The Virginian-Pilot
                             THE VIRGINIAN-PILOT 
              Copyright (c) 1996, Landmark Communications, Inc.

DATE: Wednesday, January 24, 1996            TAG: 9601240369
SECTION: LOCAL                    PAGE: B3   EDITION: FINAL 
SOURCE: BY ANGELITA PLEMMER AND MARC DAVIS, STAFF WRITERS 
DATELINE: JARRATT                            LENGTH: Medium:   70 lines

KILLER IS PUT TO DEATH, INSISTS ON INNOCENCE

Maintaining his innocence to the end, convicted murderer Richard Townes Jr. was executed Tuesday night by lethal injection for killing a convenience store clerk in Virginia Beach in 1985.

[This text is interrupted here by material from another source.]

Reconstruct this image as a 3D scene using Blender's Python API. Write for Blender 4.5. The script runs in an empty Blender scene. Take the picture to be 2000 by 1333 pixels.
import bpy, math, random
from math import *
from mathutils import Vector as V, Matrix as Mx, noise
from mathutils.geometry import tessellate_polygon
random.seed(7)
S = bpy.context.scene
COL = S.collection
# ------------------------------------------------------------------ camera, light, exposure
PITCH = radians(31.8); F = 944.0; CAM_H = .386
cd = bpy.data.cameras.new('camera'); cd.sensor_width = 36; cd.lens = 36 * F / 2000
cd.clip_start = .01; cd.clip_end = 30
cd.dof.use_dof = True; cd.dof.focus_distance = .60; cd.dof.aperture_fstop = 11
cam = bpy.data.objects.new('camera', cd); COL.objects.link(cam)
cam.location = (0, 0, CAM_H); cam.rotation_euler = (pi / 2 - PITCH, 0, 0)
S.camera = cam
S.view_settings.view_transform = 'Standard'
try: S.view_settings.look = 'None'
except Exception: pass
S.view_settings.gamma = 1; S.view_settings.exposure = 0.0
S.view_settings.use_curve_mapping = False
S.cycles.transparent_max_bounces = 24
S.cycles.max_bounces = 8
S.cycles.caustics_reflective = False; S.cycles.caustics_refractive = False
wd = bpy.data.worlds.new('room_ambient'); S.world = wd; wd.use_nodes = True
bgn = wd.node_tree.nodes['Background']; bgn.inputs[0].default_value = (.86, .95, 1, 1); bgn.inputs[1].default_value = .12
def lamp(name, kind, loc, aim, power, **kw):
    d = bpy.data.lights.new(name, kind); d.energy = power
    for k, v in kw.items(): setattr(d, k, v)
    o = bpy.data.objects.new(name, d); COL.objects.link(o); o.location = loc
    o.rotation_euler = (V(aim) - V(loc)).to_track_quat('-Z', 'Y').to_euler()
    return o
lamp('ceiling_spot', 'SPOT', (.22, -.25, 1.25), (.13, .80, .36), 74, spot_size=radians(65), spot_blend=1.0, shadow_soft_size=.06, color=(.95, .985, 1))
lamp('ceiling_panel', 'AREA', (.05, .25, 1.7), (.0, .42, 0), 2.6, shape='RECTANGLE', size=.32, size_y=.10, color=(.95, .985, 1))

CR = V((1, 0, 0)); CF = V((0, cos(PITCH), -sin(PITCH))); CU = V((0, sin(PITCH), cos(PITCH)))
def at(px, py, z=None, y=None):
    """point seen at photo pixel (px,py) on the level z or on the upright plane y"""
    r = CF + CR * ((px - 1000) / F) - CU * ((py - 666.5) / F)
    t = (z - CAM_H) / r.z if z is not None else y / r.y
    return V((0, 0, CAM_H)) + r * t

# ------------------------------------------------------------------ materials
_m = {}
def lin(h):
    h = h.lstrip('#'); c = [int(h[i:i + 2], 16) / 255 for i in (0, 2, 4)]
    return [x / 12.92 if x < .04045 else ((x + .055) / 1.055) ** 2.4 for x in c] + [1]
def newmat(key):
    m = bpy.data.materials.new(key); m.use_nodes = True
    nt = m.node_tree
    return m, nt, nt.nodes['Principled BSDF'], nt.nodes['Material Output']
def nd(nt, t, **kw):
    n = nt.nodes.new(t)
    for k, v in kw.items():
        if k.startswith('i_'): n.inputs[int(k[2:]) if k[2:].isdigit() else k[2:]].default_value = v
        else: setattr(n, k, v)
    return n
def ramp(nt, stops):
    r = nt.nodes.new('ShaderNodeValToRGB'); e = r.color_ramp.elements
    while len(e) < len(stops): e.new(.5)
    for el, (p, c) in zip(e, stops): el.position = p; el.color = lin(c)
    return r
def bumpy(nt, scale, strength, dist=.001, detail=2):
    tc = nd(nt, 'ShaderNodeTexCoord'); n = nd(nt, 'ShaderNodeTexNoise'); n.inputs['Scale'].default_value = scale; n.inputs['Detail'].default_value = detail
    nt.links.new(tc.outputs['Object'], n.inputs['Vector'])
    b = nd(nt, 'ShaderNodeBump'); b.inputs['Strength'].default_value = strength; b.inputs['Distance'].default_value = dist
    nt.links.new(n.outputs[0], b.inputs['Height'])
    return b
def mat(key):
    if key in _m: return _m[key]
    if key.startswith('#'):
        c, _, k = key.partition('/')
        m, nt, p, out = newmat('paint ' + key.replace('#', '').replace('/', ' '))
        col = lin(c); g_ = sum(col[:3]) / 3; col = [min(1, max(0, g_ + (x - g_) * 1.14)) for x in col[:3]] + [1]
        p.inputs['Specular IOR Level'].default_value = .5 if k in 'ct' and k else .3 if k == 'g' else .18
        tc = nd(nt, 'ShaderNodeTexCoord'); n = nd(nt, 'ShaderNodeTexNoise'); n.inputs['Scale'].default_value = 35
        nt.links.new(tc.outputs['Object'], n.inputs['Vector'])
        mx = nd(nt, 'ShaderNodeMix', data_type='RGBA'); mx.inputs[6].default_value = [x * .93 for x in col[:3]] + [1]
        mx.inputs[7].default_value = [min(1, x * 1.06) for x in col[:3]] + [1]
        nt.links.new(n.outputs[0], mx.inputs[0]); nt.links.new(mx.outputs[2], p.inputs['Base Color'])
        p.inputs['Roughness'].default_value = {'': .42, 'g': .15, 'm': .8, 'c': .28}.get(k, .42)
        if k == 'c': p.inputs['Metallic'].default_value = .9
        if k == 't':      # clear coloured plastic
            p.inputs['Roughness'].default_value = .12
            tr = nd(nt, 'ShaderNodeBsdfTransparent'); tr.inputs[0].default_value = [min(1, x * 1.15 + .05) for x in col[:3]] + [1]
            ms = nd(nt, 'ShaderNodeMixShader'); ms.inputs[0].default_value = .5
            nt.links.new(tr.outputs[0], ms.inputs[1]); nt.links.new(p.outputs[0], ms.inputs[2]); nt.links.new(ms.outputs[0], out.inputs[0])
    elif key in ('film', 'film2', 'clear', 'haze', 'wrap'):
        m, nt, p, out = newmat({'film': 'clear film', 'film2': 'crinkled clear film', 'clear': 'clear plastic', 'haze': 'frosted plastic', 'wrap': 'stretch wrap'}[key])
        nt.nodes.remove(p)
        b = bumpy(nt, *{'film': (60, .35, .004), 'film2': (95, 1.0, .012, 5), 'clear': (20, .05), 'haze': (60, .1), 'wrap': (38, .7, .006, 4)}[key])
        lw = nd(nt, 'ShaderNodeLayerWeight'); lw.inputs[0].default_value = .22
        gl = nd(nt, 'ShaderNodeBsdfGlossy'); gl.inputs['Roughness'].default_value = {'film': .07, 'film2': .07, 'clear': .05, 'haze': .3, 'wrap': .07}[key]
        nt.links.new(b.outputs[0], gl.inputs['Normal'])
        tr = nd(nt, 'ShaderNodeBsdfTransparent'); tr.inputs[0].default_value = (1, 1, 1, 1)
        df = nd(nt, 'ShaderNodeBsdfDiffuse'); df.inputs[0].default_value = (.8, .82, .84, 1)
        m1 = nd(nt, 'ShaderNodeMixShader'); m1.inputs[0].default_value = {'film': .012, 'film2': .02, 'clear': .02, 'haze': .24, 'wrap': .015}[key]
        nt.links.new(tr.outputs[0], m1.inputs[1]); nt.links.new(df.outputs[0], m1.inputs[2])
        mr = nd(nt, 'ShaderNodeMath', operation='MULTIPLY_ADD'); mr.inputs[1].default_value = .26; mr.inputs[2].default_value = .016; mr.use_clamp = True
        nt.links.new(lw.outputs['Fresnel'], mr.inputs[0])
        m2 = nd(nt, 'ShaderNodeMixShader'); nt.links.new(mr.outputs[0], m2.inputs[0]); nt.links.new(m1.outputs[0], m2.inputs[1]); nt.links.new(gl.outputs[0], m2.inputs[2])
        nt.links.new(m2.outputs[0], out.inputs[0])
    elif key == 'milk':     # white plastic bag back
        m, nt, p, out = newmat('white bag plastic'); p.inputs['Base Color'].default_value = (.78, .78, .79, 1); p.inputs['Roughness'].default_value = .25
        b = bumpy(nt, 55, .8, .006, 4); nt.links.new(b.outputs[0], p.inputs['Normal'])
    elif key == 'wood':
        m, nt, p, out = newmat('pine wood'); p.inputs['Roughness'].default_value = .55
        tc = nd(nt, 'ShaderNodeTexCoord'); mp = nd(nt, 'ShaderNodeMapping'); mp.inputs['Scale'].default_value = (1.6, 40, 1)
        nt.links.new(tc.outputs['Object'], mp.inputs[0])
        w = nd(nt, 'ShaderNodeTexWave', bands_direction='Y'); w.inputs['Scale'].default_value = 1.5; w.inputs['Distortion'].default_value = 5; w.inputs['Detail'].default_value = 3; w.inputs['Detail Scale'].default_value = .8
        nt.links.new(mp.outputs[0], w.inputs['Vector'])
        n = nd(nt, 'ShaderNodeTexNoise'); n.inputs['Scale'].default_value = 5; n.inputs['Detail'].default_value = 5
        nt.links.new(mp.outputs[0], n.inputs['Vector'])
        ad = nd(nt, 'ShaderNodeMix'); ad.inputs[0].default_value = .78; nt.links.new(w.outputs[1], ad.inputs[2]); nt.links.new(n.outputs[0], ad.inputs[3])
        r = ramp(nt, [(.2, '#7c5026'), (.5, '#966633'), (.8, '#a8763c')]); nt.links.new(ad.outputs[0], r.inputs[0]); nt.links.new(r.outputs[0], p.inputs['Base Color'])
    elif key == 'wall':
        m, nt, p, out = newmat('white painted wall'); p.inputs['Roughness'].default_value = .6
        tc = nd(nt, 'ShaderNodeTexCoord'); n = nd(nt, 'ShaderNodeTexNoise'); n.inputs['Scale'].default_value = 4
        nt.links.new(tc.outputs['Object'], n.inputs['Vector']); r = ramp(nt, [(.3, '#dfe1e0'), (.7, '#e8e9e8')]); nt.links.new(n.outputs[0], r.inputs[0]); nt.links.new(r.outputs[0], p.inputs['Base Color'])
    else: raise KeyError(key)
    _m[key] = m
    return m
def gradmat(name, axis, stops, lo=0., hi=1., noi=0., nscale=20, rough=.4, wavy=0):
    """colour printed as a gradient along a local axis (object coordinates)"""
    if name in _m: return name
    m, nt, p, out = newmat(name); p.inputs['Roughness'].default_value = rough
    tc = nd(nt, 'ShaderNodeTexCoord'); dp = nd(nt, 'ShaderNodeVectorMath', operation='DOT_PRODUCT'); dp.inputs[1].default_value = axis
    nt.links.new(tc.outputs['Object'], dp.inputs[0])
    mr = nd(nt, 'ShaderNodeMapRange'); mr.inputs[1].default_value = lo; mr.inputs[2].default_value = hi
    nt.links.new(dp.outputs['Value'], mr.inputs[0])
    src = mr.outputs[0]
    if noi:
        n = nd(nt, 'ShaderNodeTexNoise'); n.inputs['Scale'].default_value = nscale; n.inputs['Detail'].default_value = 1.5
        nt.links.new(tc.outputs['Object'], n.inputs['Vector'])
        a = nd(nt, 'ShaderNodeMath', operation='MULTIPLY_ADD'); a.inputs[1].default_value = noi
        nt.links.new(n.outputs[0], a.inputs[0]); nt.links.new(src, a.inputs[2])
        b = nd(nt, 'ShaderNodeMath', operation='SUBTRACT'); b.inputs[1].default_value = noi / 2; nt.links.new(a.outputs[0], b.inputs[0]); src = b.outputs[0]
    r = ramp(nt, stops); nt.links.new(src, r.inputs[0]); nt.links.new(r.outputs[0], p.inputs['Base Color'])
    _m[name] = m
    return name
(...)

Townes died at 9:25 p.m., with no complications, prison officials said.

``I'm innocent,'' Townes whispered to the warden after he was strapped to a table in the execution chamber. ``That's all I have to say. I'm innocent.''

No minister was present, at Townes' request, and no protesters were outside the Greensville Correctional Center.

Townes was convicted of the execution-style slaying of Virginia Goebel, a 32-year-old mother of two, during a robbery at the Gulf Majik Market on Indian River Road.

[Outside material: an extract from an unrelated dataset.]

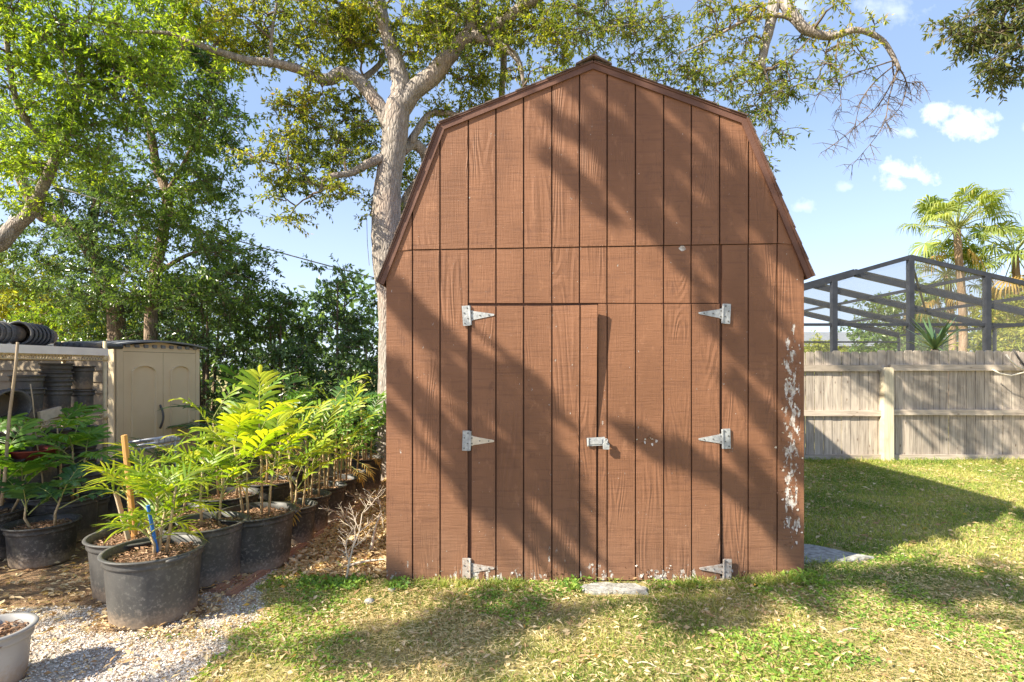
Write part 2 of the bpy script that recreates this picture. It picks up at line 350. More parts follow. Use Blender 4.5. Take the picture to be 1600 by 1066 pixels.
LF_OAK = leafmat("olive_yellow_leaf", [(0, (.07, .11, .03)), (.35, (.14, .19, .035)), (.6, (.26, .3, .04)), (.86, (.44, .42, .05)), (1, (.55, .36, .06))], .5, .42)
LF_OAKR = leafmat("grey_olive_leaf", [(0, (.05, .075, .03)), (.45, (.1, .13, .045)), (.75, (.19, .21, .06)), (1, (.36, .3, .08))], .42, .45)
LF_LEFT = leafmat("bright_green_leaf", [(0, (.08, .15, .035)), (.35, (.17, .27, .04)), (.7, (.33, .44, .05)), (1, (.5, .54, .08))], .52, .36, .45)
LF_MID = leafmat("mid_green_leaf", [(0, (.065, .12, .045)), (.5, (.12, .2, .055)), (.85, (.22, .32, .06)), (1, (.38, .46, .08))], .45, .3, .5)
LF_DARK = leafmat("glossy_dark_leaf", [(0, (.07, .12, .065)), (.5, (.12, .2, .09)), (.9, (.2, .3, .1)), (1, (.32, .4, .1))], .42, .28, .5)
LF_BRIGHTBACK = leafmat("sunny_yellow_green_leaf", [(0, (.12, .16, .03)), (.4, (.26, .3, .045)), (.8, (.42, .42, .08)), (1, (.5, .36, .08))], .45, .5)
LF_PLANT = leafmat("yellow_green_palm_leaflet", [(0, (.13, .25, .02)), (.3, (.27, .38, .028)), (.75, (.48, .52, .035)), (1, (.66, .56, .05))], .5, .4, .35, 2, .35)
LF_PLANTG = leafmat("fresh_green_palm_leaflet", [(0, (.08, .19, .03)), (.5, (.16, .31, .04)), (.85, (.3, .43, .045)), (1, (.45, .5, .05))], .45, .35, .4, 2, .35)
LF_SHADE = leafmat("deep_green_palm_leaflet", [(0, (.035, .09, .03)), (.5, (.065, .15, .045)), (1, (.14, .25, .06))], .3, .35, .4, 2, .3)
LF_PALM = leafmat("fan_palm_leaf", [(0, (.12, .18, .04)), (.5, (.24, .31, .07)), (.85, (.4, .43, .12)), (1, (.55, .46, .16))], .4, .5, .3, .8, .4)
LF_PALMDRY = leafmat("dry_fan_palm_leaf", [(0, (.2, .15, .06)), (.5, (.45, .3, .09)), (1, (.62, .4, .12))], .3, .7, .2)
LF_YUCCA = leafmat("grey_green_blade", [(0, (.05, .1, .05)), (1, (.13, .2, .09))], .15, .4)
M_GRASS = leafmat("lawn_blade", [(0, (.09, .16, .035)), (.35, (.18, .27, .055)), (.62, (.34, .39, .09)), (.82, (.54, .5, .18)), (1, (.66, .57, .3))], .35, .6, .2, .9, .45)
M_WEED = leafmat("weed_leaf", [(0, (.1, .21, .04)), (.5, (.22, .36, .06)), (1, (.42, .5, .1))], .35, .55, .25, 1.2, .35)
M_STRAW = leafmat("dry_straw", [(0, (.33, .25, .1)), (.5, (.6, .48, .24)), (1, (.8, .7, .44))], .2, .8, .1)
M_LITTER = leafmat("dead_leaf", [(0, (.3, .17, .09)), (.35, (.5, .35, .19)), (.8, (.7, .56, .36)), (.93, (.78, .64, .42)), (.95, (.7, .4, .1)), (1, (.75, .5, .08))], .2, .7, .15, 1, .1)
def mat_shell():
    t = NT("shell_gravel_chip"); g = t.N.new('ShaderNodeNewGeometry')
    return base_set(t, t.ramp(g.outputs['Random Per Island'], [(0, (.3, .2, .13)), (.22, (.46, .34, .24)), (.4, (.66, .57, .47)), (.7, (.78, .72, .64)), (1, (.9, .87, .82))]), .8, .2)
M_SHELL = mat_shell()
def mat_ground():
    t = NT("backyard_soil"); o = t.coord('World'); at = t.N.new('ShaderNodeAttribute'); at.attribute_name = 'zone'
    z = t.sep(at.outputs['Color']); n1 = t.noise(o, 2.5, 6); n2 = t.noise(o, 40, 5, .7); n3 = t.noise(o, 160, 3)
    lawn = t.ramp(n2, [(.3, (.19, .16, .06)), (.5, (.42, .34, .15)), (.7, (.6, .5, .28))]); lawn = t.mix(t.maprange(n1, .42, .62, 0, .55), lawn, (.24, .27, .07))
    grav = t.ramp(n3, [(.3, (.34, .28, .23)), (.6, (.68, .62, .55))]); mul = t.ramp(n2, [(.3, (.15, .09, .055)), (.55, (.34, .22, .13)), (.75, (.5, .36, .22))])
    col = t.mix(z[0], lawn, grav); col = t.mix(z[1], col, mul)
    return base_set(t, col, .95, .1, t.bump(t.math('ADD', n2, n3), .012, .8))
M_GROUND = mat_ground()

# ------------------------------------------------------------------ ground
GB = [(-1.5, 2.0), (-1.60, 2.69), (-1.74, 3.43), (-1.76, 4.07), (-1.74, 4.64), (-1.66, 5.4), (-1.68, 7.0)]
def gravel_edge(y): return np.interp(y, [p[1] for p in GB], [p[0] for p in GB])
def zones(x, y):
    x = np.asarray(x, float); y = np.asarray(y, float); nn = (fnoise(x * 3, y * 3, 9) - .5) * .55 + (fnoise(x * 9, y * 9, 19) - .5) * .25
    e = gravel_edge(y) + nn
    left_lim = np.interp(y, [2.5, 3.2, 3.6, 3.9, 8], [-6, -6, -2.35, -1.9, -1.9])
    grav = sstep(.03, -.03, x - e) * sstep(-.05, .05, x - left_lim + nn * .6) * sstep(6.6, 5.4, y)
    patch = sstep(.46, .6, fnoise(x * 2.6, y * 2.6, 21)) * sstep(-1.5, -1.9, x) * sstep(3.0, 3.3, y)
    grav = grav * (1 - .85 * patch)
    mul = np.maximum(sstep(.0, -.06, x - left_lim), patch) * sstep(14, 12, y)
    m2 = sstep(-.9, -1.0, x + (nn) * .5) * (1 - grav) * sstep(3.95, 4.35, y + nn * 1.5 + (x + 1.3) * .3) * sstep(11, 9, y)
    mul = np.maximum(mul, m2) * np.where(x < -.6, 1, 0)
    return grav, np.clip(mul, 0, 1)
def build_ground():
    xs = np.concatenate([[-400, -150, -60, -30, -18], np.arange(-12, 12.01, .06), [18, 30, 60, 150, 400]])
    ys = np.concatenate([[-400, -100, -30, -12], np.arange(-6, 2, .5), np.arange(2, 9.5, .06), np.arange(9.5, 20, .6), [30, 60, 150, 500]])
    X, Y = np.meshgrid(xs, ys); Z = gz(X, Y) * (np.abs(X) < 14)
    V = np.stack([X, Y, Z], -1).reshape(-1, 3); nx, ny = len(xs), len(ys)
    i = np.arange(nx * ny).reshape(ny, nx); Fc = np.stack([i[:-1, :-1], i[:-1, 1:], i[1:, 1:], i[1:, :-1]], -1).reshape(-1, 4)
    m = MB(); m.arrays(V, Fc); o = m.build('ground', M_GROUND, smooth=True); tag(o, kind='structure')
    g, mu = zones(V[:, 0], V[:, 1]); c = np.stack([g, mu, g * 0, g * 0 + 1], -1)
    a = o.data.color_attributes.new('zone', 'FLOAT_COLOR', 'POINT'); a.data.foreach_set('color', c.astype(np.float32).ravel())
build_ground()

def under_shed(x, y): return ((x > .47) & (x < .94) & (y > 3.68) & (y < 3.92)) | ((x > 2.2) & (x < 2.75) & (y > 4.15 + .0 * x) & (y < 4.55) & (y > 4.62 - .5 * (x - 1.9) * 1.0 - .25)) | (x > -.95) & (x < 2.14) & (y > 3.93) & (y < 8.4)
def blades(m, n, xr, yr, dens, hgt, wid, seed, lean=.6, zoff=0):
    r = np.random.default_rng(seed); x = r.uniform(*xr, n); y = r.uniform(*yr, n)
    keep = (r.random(n) < dens(x, y)) & ~under_shed(x, y) & (np.abs(x) < y * .97 + .4); x = x[keep]; y = y[keep]; n = len(x)
    a = r.uniform(0, 2 * np.pi, n); h = hgt * r.uniform(.4, 1.25, n); w = wid * r.uniform(.7, 1.3, n) / 2; ln = r.uniform(.1, lean * 1.6, n); b = r.uniform(0, 2 * np.pi, n)
    p = np.stack([x, y, gz(x, y) + zoff], -1); s = np.stack([np.cos(a), np.sin(a), 0 * a], -1) * w[:, None]; d = np.stack([np.cos(b) * ln, np.sin(b) * ln, np.ones(n)], -1)
    d /= np.linalg.norm(d, axis=1)[:, None]; mid = p + d * (h * .55)[:, None]; d2 = d + np.stack([np.cos(b) * .5, np.sin(b) * .5, -.35 + 0 * b], -1); tip = mid + d2 * (h * .5)[:, None]
    V = np.stack([p - s, p + s, mid + s * .8, mid - s * .8, tip], 1).reshape(-1, 3); k = np.arange(n)[:, None] * 5
    m.arrays(V, np.concatenate([k + 0, k + 1, k + 2, k + 3], 1)); m.arrays(np.zeros((0, 3)), np.zeros((0, 3)))
    b0 = m.n - 5 * n; tri = (np.concatenate([k + 3, k + 2, k + 4], 1) + b0).tolist(); m.f.extend(map(tuple, tri)); m.mi.extend([m.cur] * n)
def leaf_quads(p, d, nrm, L, W, fold=0.0):
    """diamond leaves: p base, d direction, nrm rough normal"""
    d = d / np.linalg.norm(d, axis=1)[:, None]; s = np.cross(d, nrm); s /= (np.linalg.norm(s, axis=1)[:, None] + 1e-9)
    up = np.cross(s, d)
    mid = p + d * (L * .45)[:, None]; tip = p + d * L[:, None] - up * (L * .12)[:, None]
    V = np.stack([p, mid + s * W[:, None] * .5 + up * (W * .12)[:, None], tip, mid - s * W[:, None] * .5 + up * (W * .12)[:, None]], 1).reshape(-1, 3)
    k = np.arange(len(p))[:, None] * 4; return V, np.concatenate([k, k + 1, k + 2, k + 3], 1)
def flat_leaves(m, n, xr, yr, dens, L, W, seed, zoff=.008, tilt=.35):
    r = np.random.default_rng(seed); x = r.uniform(*xr, n); y = r.uniform(*yr, n)
    keep = (r.random(n) < dens(x, y)) & ~under_shed(x, y) & (np.abs(x) < y * .97 + .4); x = x[keep]; y = y[keep]; n = len(x); a = r.uniform(0, 2 * np.pi, n)
    p = np.stack([x, y, gz(x, y) + zoff + r.random(n) * .015], -1); d = np.stack([np.cos(a), np.sin(a), r.uniform(-.15, tilt, n)], -1)
    nr = np.stack([r.normal(0, tilt, n), r.normal(0, tilt, n), np.ones(n)], -1); V, Fc = leaf_quads(p, d, nr, L * r.uniform(.5, 1.3, n), W * r.uniform(.6, 1.3, n)); m.arrays(V, Fc)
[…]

The victim's family gathered Tuesday night in Goebel's mother's home in Pungo and learned of Townes' execution on the 10 p.m. television news.

``We're just glad it's over,'' said the victim's sister, Lucy Aygarn.

Among the execution witnesses were Sgt. Thomas Baum, a Virginia Beach detective who led the investigation into Goebel's death.

He said Townes never showed remorse.

``I found him to be a very cold and uncaring individual,'' Baum said.

He also said Townes intimidated witnesses from his prison cell, suing some, filing change of addresses with the post office for others. ``What he's been able to do to the witnesses has truly made their lives hell,'' Baum said.

After the execution, Townes' attorney, David Wadyka, read a long, rambling statement from his client. Throughout it, Townes maintained his innocence and condemned the death penalty.

``The commonwealth continues to advocate the mythical belief'' that capital punishment will make society safer, Townes wrote.

Wadyka was critical of Gov. George F. Allen and the courts for not preventing Townes' execution.

``He's gone to his death because there are too many deaf ears in the judicial system and in the executive,'' Wadyka said. ``We have become too callous (to executions) in the false hope that this will make us safer.''

The execution was carried out after 11th-hour appeals to the U.S. Supreme Court and the governor.

The Supreme Court rejected three emergency requests to postpone the execution Tuesday, the last at 6:30 p.m.

Then, the governor announced at 8:30 p.m. - just a half-hour before the execution - that he would not intervene.

Townes was the second Virginia inmate executed this month. Walter M. Correll Jr., convicted in the 1985 abduction and murder of a Roanoke man, died of lethal injection Jan. 4.

Townes is the 31st Virginian to be executed since the U.S. Supreme Court reinstated the death penalty in the 1970s. Virginia is third in the country in executions, trailing only Texas and Florida.

Investigators working on Townes' behalf recently contacted 11 of the 12 jurors in his 1986 trial. In affidavits signed Sunday, two jurors said they would not have sentenced Townes to death if they had known that, under Virginia law, he could not have been paroled.

``In fact, I do not believe any of the jurors would have sentenced him to die under those circumstances,'' juror Ethel Keith said in an affidavit.

She said that she and other jurors worried that Townes might one day get out of prison, and they didn't want that to happen. ``I remember that none of the jurors wanted to sentence Mr. Townes to death, but we felt we had to,'' she said. MEMO: Staff writers June Arney and Joe Jackson contributed to this story.